Artigo original (em inglês) publicado no ZMag, aqui. Ilustrações cartunes de Latuff . Tradução do Passa Palavra.

2 COMENTÁRIOS

  1. Este texto dá, nas entrelinhas, uma interessante lição, que serve igualmente para nós aqui no Brasil.

    Negro, filho de keniano e enteado de indonésio; community organizer em Chicago (algo semelhante aos “assessores técnicos” de certas entidades dedicadas à educação popular e ao trabalho de base); membro-diretor de organizações como Public Allies, Woods Fund, Chicago Annenberg Challenge, Chicago Lawyer’s Comittee for Civil Rights Under Law, Centre for Neighbourhood Technology; professor de Direito Constitucional especializado em questões de relações raciais e combate ao racismo…

    Dentro do panorama político americano (e mesmo fora dele), como não ver um homem com o perfil de Barack Obama como alguém “de esquerda”? Não é assim que seus opositores mais radicais o qualificam? Não dizem que os EUA estão sob o domínio de um ditador semelhante a Chávez? Sua admiração por Saul Alinsky, outro community organizer (tido por “comunista” durante o macartismo), não é demonstrada com artigos elogiosos de sua autoria? Hillary Clinton, sua Secretária de Estado, não escreveu a tese doutoral dela tendo o método de mobilização comunitária de Saul Alinsky como tema? Não é o que demonstram suas políticas de proteção ao consumidor e sua recente reforma do sistema de saúde estadunidense?

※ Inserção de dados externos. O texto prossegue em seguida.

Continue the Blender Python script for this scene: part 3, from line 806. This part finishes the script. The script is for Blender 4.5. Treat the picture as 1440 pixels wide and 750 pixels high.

    Mas a política externa atende a outros interesses; como este artigo do Chomsky demonstra, ela não é nem um pouco “de esquerda”. É na esfera internacional onde podemos auferir o caráter “de esquerda” ou “de direita” de um governo, se estas categorias ainda se prestam a alguma coisa. É lá onde podemos ver o real apoio de tal ou qual governo às políticas necessárias à aceleração da acumulação de capital, à resolução das crises cíclicas do sistema, à abertura de novos mercados, à proletarização de populações que antes mantinham entre si relações sociais outras que não as capitalistas… Não seria bom ver nesta análise um método para entender qual é mesmo a opção do bloco político que está no poder — em todas as esferas (federal, estadual, municipal) — no Brasil há cerca de oito anos?